The Interior Ministry has said that the meetings were canceled due to technical reasons, as the director of the committee Ruth Yosef had been invited to overlapping Knesset sessions.

Interior Minister Eli Yishai denied last week having ordered the committee to change its agenda following the recent crisis with the U.S. ? but committee members nevertheless have received a new schedule, on which all meetings pertaining to controversial construction areas were erased.

Yishai last week gave the city approval of a plan to build 1,600 new housing units in East Jerusalem, a decision which led to Prime Minister Benjamin Netanyahu's most serious crisis with Washington since taking office a year ago.

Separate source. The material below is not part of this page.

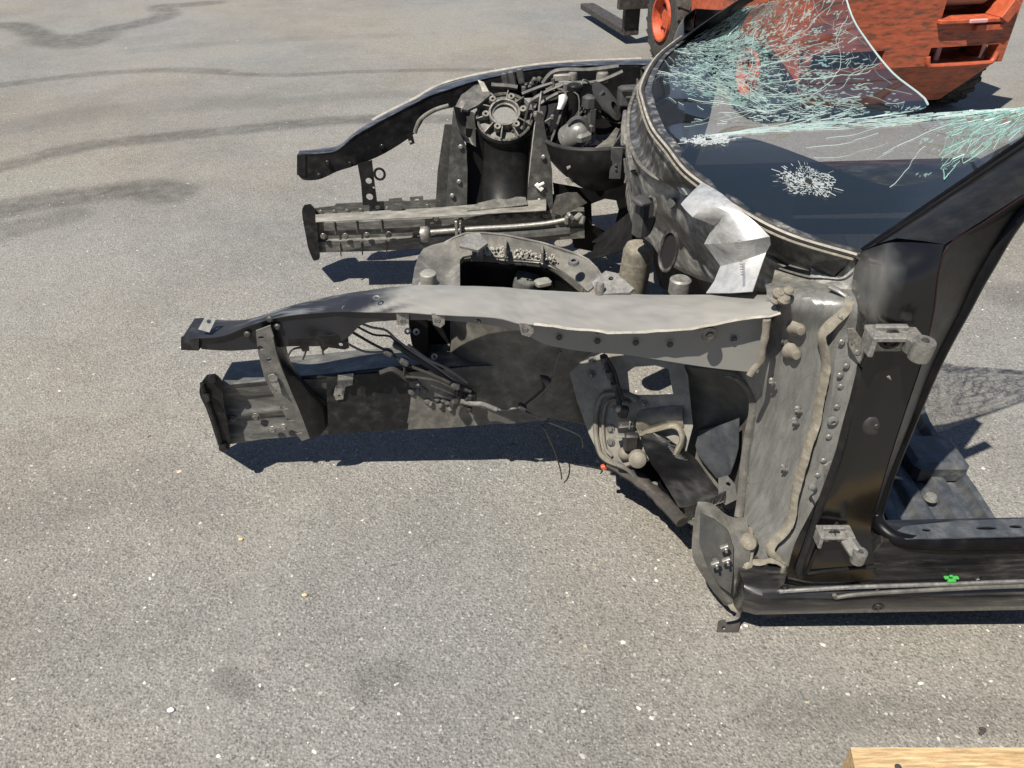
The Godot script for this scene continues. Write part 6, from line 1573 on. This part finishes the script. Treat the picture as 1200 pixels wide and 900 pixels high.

Members of the building and planning committee were instructed last week not to hold any more discussions or approve any more announcements regarding construction in East Jerusalem.

Sources close to the matter have said that the meetings in question were to have dealt with minor construction plans.



Likud faction whip Ze'ev Elkin earlier Sunday urged Netanyahu not to deviate from his policy on East Jerusalem construction, saying Israel must keep the capital undivided and under its sovereignty.

Netanyahu had not included East Jerusalem in his declaration of a 10-month construction freeze, but Israel's recent approval of 1,600 new housing units during U.S. Vice President Joe Biden's visit has raised tensions between the two allies.

The timing of the disclosure deeply embarrassed Biden, whose visit coincided with Palestinian agreement to restart peace talks suspended since December 2008 in the form of indirect, U.S.-mediated negotiations with Israel.

Opposition leader and Kadima chairwoman Tzipi Livni on Sunday cast her own criticism of Netanyahu regarding the recent row, saying his weakness to his coalition partners was costing the government its stability.

"The coalition agreement is not a substitute for a set path and a vision," Livni said, adding that "we have a prime minister who does not know what he wants and this weakness is leading to a political landslide."

"Israel is paying the price for the fact that her government is not making decisions and it will continue to pay for it," Livni added.

"It is not God's decree for the world to be against us," said the opposition leader. "We can change the reality, but for this we need a prime minister who has a clear policy and strategic path, who doesn't place national security in the hands of [Interior Minister] Eli Yishai.